## RAW RECORDS
*-*-*

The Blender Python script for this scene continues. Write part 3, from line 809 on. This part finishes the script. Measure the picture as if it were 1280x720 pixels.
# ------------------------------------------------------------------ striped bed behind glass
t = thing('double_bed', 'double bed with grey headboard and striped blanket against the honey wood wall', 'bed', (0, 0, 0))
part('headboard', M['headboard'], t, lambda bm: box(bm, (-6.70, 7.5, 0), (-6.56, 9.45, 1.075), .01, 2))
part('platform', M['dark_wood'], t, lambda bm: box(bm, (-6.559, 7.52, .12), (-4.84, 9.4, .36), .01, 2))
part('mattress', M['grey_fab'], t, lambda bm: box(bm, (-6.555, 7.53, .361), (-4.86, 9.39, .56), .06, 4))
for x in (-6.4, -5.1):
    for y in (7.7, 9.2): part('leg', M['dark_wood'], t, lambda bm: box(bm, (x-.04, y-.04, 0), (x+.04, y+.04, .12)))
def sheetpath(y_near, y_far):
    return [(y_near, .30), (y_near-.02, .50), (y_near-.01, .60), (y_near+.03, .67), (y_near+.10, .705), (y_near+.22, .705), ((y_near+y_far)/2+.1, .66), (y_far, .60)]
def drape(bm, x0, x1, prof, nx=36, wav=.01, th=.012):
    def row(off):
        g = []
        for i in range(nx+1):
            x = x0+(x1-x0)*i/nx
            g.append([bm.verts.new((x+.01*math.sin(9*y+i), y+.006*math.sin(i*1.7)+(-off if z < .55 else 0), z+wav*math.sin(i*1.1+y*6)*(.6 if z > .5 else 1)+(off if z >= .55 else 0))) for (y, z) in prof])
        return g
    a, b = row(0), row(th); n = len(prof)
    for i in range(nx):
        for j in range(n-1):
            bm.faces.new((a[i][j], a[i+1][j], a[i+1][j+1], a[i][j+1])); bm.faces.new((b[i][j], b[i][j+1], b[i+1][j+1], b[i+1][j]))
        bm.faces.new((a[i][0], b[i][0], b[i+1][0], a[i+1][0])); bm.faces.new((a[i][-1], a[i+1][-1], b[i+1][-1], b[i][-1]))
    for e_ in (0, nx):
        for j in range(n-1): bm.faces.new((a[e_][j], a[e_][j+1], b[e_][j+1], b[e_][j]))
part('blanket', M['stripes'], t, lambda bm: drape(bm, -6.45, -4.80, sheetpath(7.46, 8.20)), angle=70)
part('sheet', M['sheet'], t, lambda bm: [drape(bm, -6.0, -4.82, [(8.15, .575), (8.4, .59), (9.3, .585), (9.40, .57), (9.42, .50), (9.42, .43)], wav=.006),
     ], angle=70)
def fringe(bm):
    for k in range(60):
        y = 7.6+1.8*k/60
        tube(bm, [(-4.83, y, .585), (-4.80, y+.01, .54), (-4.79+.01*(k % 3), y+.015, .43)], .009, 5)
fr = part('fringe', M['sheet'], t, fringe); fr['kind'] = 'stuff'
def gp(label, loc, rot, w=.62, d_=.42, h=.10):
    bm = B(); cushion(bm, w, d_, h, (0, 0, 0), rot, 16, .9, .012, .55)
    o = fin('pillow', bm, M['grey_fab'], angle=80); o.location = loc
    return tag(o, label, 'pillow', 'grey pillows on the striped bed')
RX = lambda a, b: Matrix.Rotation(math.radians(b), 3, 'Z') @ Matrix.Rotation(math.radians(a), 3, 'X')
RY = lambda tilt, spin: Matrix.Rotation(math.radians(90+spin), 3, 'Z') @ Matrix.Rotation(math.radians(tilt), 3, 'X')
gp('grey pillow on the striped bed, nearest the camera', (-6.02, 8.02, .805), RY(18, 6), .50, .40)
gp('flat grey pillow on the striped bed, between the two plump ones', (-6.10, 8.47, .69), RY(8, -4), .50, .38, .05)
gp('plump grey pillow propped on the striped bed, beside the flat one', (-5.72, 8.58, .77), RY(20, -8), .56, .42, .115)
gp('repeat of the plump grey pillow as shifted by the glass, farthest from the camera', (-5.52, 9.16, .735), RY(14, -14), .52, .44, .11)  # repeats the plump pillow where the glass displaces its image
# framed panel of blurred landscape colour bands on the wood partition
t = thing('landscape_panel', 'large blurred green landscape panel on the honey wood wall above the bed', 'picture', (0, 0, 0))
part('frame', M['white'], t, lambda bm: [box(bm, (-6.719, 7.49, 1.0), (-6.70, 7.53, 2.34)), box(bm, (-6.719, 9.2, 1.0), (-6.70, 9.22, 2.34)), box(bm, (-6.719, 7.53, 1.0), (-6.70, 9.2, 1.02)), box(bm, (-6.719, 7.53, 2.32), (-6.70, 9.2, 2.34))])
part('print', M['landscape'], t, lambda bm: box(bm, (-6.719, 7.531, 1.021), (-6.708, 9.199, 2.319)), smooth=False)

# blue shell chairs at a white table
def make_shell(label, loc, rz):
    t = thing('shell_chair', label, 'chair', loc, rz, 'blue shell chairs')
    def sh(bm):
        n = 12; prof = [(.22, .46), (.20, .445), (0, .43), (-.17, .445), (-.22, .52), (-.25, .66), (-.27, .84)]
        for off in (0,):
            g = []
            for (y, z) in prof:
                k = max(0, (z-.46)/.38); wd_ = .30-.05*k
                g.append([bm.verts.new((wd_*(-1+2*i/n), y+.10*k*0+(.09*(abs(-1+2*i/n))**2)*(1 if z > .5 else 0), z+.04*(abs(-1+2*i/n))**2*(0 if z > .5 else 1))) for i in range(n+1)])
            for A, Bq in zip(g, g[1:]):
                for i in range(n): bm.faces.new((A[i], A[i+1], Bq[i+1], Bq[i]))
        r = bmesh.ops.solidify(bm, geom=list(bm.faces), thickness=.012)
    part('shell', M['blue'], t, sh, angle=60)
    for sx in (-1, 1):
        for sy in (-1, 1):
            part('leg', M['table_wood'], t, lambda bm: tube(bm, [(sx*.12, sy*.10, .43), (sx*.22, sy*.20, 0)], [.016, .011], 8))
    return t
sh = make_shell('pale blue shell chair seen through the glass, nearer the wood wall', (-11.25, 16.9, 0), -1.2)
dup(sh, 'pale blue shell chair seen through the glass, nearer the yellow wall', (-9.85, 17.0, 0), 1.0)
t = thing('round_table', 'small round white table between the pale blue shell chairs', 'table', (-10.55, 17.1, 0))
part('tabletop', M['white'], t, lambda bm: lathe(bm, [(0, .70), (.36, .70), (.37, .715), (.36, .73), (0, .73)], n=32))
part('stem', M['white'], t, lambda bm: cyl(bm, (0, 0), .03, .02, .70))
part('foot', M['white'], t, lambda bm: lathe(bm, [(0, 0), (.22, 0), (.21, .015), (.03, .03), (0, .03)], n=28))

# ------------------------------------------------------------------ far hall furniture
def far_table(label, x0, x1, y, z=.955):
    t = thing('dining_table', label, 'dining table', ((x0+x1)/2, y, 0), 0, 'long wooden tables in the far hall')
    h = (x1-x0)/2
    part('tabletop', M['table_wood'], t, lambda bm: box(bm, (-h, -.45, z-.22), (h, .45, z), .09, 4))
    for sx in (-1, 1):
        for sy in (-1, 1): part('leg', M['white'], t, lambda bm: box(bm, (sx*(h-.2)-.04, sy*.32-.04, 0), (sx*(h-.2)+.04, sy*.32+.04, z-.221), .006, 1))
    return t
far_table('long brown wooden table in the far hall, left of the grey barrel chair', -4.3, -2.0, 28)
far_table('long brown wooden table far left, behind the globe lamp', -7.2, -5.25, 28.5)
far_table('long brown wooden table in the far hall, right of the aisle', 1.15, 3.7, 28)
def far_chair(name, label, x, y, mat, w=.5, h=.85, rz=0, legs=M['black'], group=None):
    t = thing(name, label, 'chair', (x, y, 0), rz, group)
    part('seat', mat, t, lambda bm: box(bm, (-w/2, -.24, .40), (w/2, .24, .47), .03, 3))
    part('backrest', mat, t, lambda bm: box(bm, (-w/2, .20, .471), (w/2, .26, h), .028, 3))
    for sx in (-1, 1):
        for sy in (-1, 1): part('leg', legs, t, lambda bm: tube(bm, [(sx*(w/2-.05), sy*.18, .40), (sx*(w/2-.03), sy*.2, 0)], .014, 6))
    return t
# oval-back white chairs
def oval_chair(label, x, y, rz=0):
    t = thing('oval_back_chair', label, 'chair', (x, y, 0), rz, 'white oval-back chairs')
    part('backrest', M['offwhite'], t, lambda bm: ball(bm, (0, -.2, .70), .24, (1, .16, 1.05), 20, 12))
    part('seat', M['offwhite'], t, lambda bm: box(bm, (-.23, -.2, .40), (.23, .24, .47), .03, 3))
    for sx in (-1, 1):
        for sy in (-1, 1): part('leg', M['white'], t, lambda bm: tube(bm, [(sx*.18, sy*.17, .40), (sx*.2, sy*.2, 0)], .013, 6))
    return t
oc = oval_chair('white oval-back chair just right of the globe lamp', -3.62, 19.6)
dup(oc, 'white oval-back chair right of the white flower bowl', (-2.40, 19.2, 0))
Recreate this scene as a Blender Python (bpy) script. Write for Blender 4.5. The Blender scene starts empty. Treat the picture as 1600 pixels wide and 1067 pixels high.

*-*-*

## REQUIRED TASK
Pick out every line with the string "from" and copy it.

## RESPONSE
The Blender Python script for this scene continues. Write part 3, from line 809 on. This part finishes the script. Measure the picture as if it were 1280x720 pixels.
gp('repeat of the plump grey pillow as shifted by the glass, farthest from the camera', (-5.52, 9.16, .735), RY(14, -14), .52, .44, .11)  # repeats the plump pillow where the glass displaces its image